I realize at this moment, I am more protective than angry.


The other night, I woke to an intruder in the backyard. The motion detector flashed indicating something was just outside. Usually, my investigations yield a raccoon. This time I found a fully formed human crouching on the ice and then stretching wide into a snow angel. Hood obscuring the face, the lone figure was head to toe drab blacks and grays; genderless. I ran upstairs to get a better look from the window above. The lump of coal peeled up from the pavement and headed toward the backdoor with a phone in hand. Damn it. I thought. It must have a posse if it's texting. It's gonna be an ambush.

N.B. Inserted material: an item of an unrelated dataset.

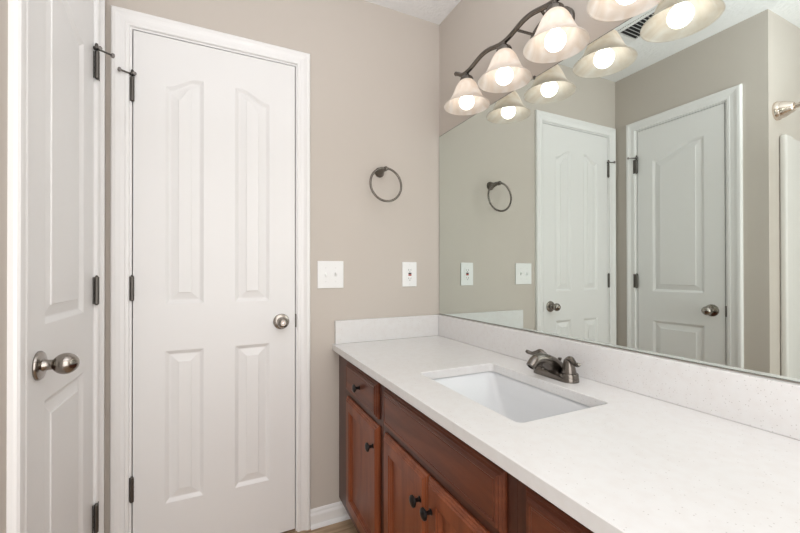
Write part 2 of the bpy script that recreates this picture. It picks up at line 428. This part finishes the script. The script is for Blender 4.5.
def cabinet(label, ya, yb, group):
    """ya far, yb near"""
    t_ = thing('vanity_cabinet', label, 'cabinet', ((XF)/2, (ya+yb)/2, 0), group)
    bm = newbm()
    g = .0004
    for y in (ya-g, yb+g+.016): bx(bm, XF+.019, -.004, y, y-.016, .10, CB-.0005)      # sides
    bx(bm, XF+.019, -.004, ya-.0165, yb+.0165, .10, .116)                             # deck
    bx(bm, XF+.07, XF+.085, ya-g, yb+g, .0, .0998)                                    # toe kick board
    obj('carcass', bm, CHERRY_B, t_)
    return t_
def face(t_, ya, yb, fl, fr, rails):
    bm = newbm(); g = .0004
    bx(bm, XF, XF+.0188, ya-g, ya-fl, .10, CB-.0005, .0008, 1); bx(bm, XF, XF+.0188, yb+fr, yb+g, .10, CB-.0005, .0008, 1)
    for z0, z1 in rails: bx(bm, XF+.0003, XF+.0185, ya-fl, yb+fr, z0, z1)
    obj('face_frame', bm, CHERRY_B, t_)
def front(t_, name, y0, y1, z0, z1, loops, m, knobs=(), label=None):
    o = obj(name, inset_panel(min(y0, y1), max(y0, y1), z0, z1, loops), m, t_, (XD, (y0+y1)/2, (z0+z1)/2), label)
    for k in knobs: cab_knob(o, *k)
    return o
Z_DT, Z_DB, Z_ET, Z_EB = .759, .634, .611, .140
c1 = cabinet('cherry vanity cabinet against the back wall, one drawer over a single door', 0-.003, -.53, 'cherry vanity cabinets')
face(c1, -.003, -.53, .160, .045, [(.10, .155), (.60, .645), (.745, CB-.0006)])
front(c1, 'drawer_front', -.148, -.500, Z_DB, Z_DT, DRAWER, CHERRY_H, [(-.332, .698)])
front(c1, 'cabinet_door', -.148, -.505, Z_EB, Z_ET, DOORP, CHERRY_V, [(-.474, .535)])
c2 = cabinet('cherry vanity cabinet under the sink, long false drawer front over two doors', -.53, -1.163, 'cherry vanity cabinets')
face(c2, -.53, -1.163, .038, .038, [(.10, .155), (.60, .645), (.745, CB-.0006)])
front(c2, 'false_drawer_front', -.556, -1.136, Z_DB, Z_DT, DRAWER, CHERRY_H)
front(c2, 'cabinet_door', -.556, -.8435, Z_EB, Z_ET, DOORP, CHERRY_V, [(-.815, .536)])
front(c2, 'cabinet_door', -.8475, -1.136, Z_EB, Z_ET, DOORP, CHERRY_V, [(-.874, .536)])
c3 = cabinet('cherry vanity cabinet nearest the camera with stacked drawers', -1.163, VEND, 'cherry vanity cabinets')
face(c3, -1.163, VEND, .038, .038, [(.10, .155), (.38, .40), (.60, .645), (.745, CB-.0006)])
for z0, z1 in ((Z_DB, Z_DT), (.40, Z_ET), (Z_EB, .376)):
    front(c3, 'drawer_front', -1.190, VEND+.026, z0, z1, DRAWER, CHERRY_H, [(-1.392, (z0+z1)/2)])

# ------------------------------------------------------------------ countertop + splashes
CX0, CX1, CY0, CY1 = -.453, -.156, -1.069, -.611    # sink cut-out
def rrect(x0, x1, y0, y1, rad, n=6):
    out = []
    for cx, cy, s in ((x1-rad, y1-rad, 0), (x0+rad, y1-rad, 1), (x0+rad, y0+rad, 2), (x1-rad, y0+rad, 3)):
        for k in range(n+1):
            th = PI/2*(s + k/n); out.append((cx + rad*math.cos(th), cy + rad*math.sin(th)))
    return out
ctop = thing('countertop', 'white speckled quartz countertop over the cherry vanity cabinets', 'countertop', (-.29, -.81, CB))
bm = newbm()
def ring(bm, pts, z): return [bm.verts.new((x, y, z)) for x, y in pts]
outer = [(-.0005, -.0005), (-.577, -.0005), (-.577, VEND-.008), (-.0005, VEND-.008)]
e = .0015
rings_o = [ring(bm, outer, CB), ring(bm, outer, CT-e),
           ring(bm, [(-.0005, -.0005), (-.577+e, -.0005), (-.577+e, VEND-.008+e), (-.0005, VEND-.008+e)], CT)]
rings_i = [ring(bm, rrect(CX0, CX1, CY0, CY1, .016), CB), ring(bm, rrect(CX0, CX1, CY0, CY1, .016), CT-.0015),
           ring(bm, rrect(CX0-.0015, CX1+.0015, CY0-.0015, CY1+.0015, .0175), CT)]
for R in (rings_o, rings_i):
    for A, B in zip(R, R[1:]):
        k = len(A)
        for i in range(k): bm.faces.new((A[i], A[(i+1) % k], B[(i+1) % k], B[i]))
for a_ in (0, 2):
    es = []
    for R in (rings_o[a_], rings_i[a_]):
        for i in range(len(R)): es.append(bm.edges.get((R[i], R[(i+1) % len(R)])))
    bmesh.ops.triangle_fill(bm, edges=es, use_beauty=True, use_dissolve=False)
obj('stone_slab', bm, QUARTZ, ctop)
BS = .916
obj('side_splash', bx(newbm(), -.566, -.0205, -.0005, -.0205, CT+.0003, BS, .0012, 1), QUARTZ, ctop)
obj('backsplash', bx(newbm(), -.0005, -.0205, -.0008, VEND-.008, CT+.0003, BS, .0012, 1), QUARTZ, ctop)

# ------------------------------------------------------------------ sink
sk = thing('undermount_sink', 'white rectangular porcelain sink set under the quartz countertop', 'sink', ((CX0+CX1)/2, (CY0+CY1)/2, CB-.15))
bm = newbm()
def sr(dx0, dx1, dy0, dy1, z, rad): return ring(bm, rrect(CX0+dx0, CX1-dx1, CY0+dy0, CY1-dy1, rad, 6), z)
seq = [sr(-.022, -.022, -.022, -.022, CB-.0006, .03), sr(-.006, -.006, -.006, -.006, CB-.0006, .020), sr(-.003, -.003, -.003, -.003, CB-.006, .020),
       sr(.010, .016, .045, .045, CB-.055, .018), sr(.022, .030, .095, .095, CB-.110, .022), sr(.045, .05, .13, .13, CB-.128, .03), sr(.12, .12, .20, .20, CB-.133, .02)]
for A, B in zip(seq, seq[1:]):
    k = len(A)
    for i in range(k):
        f = bm.faces.new((A[i], A[(i+1) % k], B[(i+1) % k], B[i])); f.smooth = True
bm.faces.new(seq[-1])
out = [sr(-.022, -.022, -.022, -.022, CB-.012, .03), sr(-.004, -.004, .02, .02, CB-.07, .03), sr(.02, .02, .10, .10, CB-.145, .03)]
prev = seq[0]
for B in out:
    k = len(B)
    for i in range(k): bm.faces.new((prev[i], prev[(i+1) % k], B[(i+1) % k], B[i]))
    prev = B
bm.faces.new(prev)
obj('basin', bm, PORC, sk)
sx, sy = (CX0+CX1)/2, (CY0+CY1)/2
obj('drain', lathe(newbm(), (sx, sy, CB-.1328), (0, 0, 1), [(0, .022), (.002, .022), (.003, .019), (.0015, .017), (.0015, .012), (.005, .012), (.006, .009), (.006, 0)], 28), DNICKEL, sk, label='nickel pop-up drain')

# ------------------------------------------------------------------ faucet
FX, FY = -.090, -.838
fa = thing('bathroom_faucet', 'brushed nickel two-handle faucet behind the sink', 'faucet', (FX, FY, CT))
bm = newbm()
def capsule(cx, cy, hl, rad, z, n=14):
    o = []
    for k in range(n+1): th = PI*k/n; o.append((cx + rad*math.cos(th), cy + hl + rad*math.sin(th)))
    for k in range(n+1): th = PI + PI*k/n; o.append((cx + rad*math.cos(th), cy - hl + rad*math.sin(th)))
    return ring(bm, o, z)
seq = [capsule(FX, FY, .051, .0290, CT+.0002), capsule(FX, FY, .051, .0285, CT+.009), capsule(FX, FY, .051, .0265, CT+.015), capsule(FX, FY, .051, .022, CT+.0185)]
for A, B in zip(seq, seq[1:]):
    for i in range(len(A)):
        f = bm.faces.new((A[i], A[(i+1) % len(A)], B[(i+1) % len(A)], B[i])); f.smooth = True
bm.faces.new(seq[0]); bm.faces.new(seq[-1])
obj('base_plate', bm, DNICKEL, fa)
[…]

To take a step back or two, there are a couple of important details you need to know. 1) We just watched Home Alone and 2) I've had to review a lot of footage of break-ins at the bike shop over the past few years--the intruders always look just like this, and they always have a friend. Plus, I have very little love in my heart for the way they violated us and our windows.

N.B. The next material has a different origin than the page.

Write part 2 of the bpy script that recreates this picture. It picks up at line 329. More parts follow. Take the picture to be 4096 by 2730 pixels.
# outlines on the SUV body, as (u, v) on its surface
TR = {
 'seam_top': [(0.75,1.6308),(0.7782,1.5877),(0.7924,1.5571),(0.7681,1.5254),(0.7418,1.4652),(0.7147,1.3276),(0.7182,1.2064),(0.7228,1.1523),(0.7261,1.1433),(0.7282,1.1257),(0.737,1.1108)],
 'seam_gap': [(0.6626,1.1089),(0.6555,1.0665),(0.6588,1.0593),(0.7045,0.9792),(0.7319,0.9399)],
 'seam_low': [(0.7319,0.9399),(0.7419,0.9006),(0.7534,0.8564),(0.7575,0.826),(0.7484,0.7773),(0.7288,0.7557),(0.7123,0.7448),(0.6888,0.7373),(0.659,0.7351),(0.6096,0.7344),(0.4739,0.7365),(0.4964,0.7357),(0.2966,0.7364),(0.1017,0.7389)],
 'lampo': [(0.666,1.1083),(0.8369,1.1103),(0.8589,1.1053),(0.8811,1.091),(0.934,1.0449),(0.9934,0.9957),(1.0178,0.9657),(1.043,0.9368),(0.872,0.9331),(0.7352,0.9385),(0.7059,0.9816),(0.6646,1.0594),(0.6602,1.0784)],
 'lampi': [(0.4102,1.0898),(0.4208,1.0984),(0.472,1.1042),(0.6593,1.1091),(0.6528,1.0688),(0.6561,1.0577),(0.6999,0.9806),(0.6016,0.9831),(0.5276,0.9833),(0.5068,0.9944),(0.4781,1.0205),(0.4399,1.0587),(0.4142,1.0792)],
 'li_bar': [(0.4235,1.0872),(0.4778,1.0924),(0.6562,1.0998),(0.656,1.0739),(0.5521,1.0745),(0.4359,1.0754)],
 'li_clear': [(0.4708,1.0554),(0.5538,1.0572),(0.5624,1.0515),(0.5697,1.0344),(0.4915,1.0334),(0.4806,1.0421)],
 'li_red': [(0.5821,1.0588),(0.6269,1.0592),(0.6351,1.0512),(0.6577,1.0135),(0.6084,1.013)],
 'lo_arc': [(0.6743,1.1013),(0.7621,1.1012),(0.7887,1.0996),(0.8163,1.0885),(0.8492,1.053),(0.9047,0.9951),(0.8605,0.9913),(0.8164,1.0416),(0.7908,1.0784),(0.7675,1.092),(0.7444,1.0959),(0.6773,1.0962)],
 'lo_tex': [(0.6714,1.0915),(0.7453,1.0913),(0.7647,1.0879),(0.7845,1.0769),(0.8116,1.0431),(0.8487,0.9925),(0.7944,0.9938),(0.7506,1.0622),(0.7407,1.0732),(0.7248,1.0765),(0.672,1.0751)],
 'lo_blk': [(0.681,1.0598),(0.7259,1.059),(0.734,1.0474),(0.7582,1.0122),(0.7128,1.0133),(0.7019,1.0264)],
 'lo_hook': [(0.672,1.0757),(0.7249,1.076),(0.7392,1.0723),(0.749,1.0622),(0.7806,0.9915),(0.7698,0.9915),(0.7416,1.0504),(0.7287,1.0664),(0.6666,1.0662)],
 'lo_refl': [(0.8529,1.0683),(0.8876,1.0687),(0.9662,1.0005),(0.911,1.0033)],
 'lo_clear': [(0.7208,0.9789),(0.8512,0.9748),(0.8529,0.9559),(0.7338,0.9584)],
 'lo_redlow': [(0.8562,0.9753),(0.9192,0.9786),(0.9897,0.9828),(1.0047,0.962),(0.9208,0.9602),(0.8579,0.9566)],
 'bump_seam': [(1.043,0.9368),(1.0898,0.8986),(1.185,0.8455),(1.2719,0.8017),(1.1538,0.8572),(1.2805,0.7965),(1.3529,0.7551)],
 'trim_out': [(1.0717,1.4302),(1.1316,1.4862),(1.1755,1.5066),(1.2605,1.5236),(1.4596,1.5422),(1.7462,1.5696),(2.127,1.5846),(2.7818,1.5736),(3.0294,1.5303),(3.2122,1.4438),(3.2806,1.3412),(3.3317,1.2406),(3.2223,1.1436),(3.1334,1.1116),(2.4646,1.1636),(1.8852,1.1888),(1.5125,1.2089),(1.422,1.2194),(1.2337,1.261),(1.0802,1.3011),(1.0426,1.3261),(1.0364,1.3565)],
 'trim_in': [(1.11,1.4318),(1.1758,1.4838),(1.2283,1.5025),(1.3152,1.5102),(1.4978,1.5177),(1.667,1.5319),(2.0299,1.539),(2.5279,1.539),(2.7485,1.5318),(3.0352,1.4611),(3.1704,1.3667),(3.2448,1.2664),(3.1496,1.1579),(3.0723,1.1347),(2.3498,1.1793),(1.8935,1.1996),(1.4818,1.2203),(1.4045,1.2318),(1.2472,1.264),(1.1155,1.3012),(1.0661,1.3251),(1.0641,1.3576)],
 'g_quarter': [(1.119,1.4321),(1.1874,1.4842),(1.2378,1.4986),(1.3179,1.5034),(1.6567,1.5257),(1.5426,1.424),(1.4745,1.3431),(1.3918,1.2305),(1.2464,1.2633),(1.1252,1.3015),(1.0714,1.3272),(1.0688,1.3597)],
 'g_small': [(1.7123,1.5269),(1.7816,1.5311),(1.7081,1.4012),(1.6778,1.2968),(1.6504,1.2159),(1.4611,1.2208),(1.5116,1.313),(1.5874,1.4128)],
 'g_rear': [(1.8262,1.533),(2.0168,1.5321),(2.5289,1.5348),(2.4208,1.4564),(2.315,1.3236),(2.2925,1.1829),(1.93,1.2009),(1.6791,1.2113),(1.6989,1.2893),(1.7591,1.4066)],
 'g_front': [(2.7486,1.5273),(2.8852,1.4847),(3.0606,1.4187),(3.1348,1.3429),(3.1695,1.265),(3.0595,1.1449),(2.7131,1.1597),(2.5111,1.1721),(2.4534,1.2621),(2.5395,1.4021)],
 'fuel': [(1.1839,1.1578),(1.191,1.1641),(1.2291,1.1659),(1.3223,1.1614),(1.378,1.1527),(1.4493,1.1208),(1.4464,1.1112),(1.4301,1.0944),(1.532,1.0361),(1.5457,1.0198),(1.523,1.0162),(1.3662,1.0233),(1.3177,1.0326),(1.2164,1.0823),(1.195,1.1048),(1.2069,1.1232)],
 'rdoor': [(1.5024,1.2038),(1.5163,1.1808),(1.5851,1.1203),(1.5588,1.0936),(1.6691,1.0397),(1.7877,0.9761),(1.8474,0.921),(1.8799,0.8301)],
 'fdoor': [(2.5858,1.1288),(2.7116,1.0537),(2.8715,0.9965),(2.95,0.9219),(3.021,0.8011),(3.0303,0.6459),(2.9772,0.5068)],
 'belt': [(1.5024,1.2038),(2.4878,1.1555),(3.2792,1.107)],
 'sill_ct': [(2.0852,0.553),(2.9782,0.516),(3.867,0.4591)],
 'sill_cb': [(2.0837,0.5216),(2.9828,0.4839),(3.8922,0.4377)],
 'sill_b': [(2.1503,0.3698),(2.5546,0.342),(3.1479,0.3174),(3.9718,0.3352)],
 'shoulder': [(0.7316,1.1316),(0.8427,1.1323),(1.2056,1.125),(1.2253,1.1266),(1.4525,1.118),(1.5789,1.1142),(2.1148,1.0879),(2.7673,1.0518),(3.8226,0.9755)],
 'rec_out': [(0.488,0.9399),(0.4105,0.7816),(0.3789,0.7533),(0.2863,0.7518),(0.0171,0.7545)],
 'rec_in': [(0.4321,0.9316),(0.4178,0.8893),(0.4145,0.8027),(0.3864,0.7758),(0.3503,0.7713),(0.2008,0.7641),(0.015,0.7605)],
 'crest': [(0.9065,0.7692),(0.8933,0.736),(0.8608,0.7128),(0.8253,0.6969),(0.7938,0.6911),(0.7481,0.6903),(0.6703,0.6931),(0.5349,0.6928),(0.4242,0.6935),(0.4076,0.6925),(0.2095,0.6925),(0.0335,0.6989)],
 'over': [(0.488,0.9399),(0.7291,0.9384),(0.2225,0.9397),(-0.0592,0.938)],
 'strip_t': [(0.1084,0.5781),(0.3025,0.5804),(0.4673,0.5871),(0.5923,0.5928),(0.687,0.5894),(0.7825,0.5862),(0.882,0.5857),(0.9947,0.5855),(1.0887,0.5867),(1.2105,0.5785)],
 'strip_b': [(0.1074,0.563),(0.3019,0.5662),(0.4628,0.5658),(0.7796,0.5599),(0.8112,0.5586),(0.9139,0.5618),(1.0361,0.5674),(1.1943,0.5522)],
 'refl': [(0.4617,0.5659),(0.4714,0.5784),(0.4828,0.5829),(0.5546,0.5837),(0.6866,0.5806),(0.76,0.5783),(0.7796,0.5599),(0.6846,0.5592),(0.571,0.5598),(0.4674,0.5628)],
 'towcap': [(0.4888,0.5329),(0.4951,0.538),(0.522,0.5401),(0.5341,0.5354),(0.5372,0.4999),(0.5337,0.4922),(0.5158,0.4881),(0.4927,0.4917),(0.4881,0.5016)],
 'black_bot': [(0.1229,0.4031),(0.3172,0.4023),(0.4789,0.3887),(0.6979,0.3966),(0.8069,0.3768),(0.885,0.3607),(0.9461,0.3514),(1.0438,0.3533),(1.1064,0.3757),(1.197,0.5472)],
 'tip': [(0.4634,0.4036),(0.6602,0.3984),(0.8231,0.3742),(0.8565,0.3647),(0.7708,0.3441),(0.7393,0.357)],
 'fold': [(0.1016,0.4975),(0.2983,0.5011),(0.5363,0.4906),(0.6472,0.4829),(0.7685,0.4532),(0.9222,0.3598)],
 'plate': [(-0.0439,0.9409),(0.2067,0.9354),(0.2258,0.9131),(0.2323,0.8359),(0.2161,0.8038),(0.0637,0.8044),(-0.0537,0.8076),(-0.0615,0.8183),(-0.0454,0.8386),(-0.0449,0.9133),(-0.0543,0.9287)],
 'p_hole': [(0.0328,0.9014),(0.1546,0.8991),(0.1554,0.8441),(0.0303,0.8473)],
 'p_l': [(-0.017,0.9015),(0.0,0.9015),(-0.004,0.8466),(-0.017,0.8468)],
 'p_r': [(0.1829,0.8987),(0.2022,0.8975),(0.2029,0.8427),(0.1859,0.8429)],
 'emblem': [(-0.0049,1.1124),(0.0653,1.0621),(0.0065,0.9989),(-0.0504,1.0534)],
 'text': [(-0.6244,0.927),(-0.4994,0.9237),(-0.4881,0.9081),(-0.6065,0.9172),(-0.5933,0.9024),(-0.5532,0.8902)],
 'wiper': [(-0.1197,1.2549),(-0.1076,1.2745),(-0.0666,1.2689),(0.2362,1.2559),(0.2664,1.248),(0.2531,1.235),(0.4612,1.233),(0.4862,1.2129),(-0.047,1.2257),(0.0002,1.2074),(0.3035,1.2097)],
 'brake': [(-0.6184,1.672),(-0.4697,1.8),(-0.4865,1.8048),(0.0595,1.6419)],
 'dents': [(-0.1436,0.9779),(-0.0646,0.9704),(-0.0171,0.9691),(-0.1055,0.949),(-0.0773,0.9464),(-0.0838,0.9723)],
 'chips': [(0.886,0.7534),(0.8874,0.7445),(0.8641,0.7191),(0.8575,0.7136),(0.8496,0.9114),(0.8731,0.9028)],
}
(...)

I realize at this moment, I am more angry than fearful.


Unsure if this was a burglary or someone in mental crisis, I woke Dave, whispering, "Hey, there's someone in our yard." He stumbles out of bed and makes his way to the window. "Shit." we say in unison. They are trying to get in.


We grab our weapons of choice and run downstairs.

He calls out. "Who's there? Show yourself!"

A pause in the darkness.

My heart racing. No freeze or flight. Only fight.


Who could it be? What do they want? Why are they roaming in the middle of an ice storm? Are they cold, hungry? Are they after my bikes? Where is their mother? I don't question if they will hurt us. I know we will prevail on the side of safety for our family. Dave and I are unstoppable in that way.


"It's me." says the charcoal figure with both hands, wisely up.


Turns out, I am its mother.


Peyton emerges from the dark.


We usher our little intruder into adoring arms.


I realize in this moment,

I am more love than I will ever be anger or fear.


And although I cannot remedy the past, I can and will use my motion detector light for our collective future because when we hear it, see it, and name it, we can beat it. These will be our weapons of choice.


Hey Life! Over here! I hear you.


Hey Life! Over here! I see you.


Can I get you a hug? Sandwich? Truth?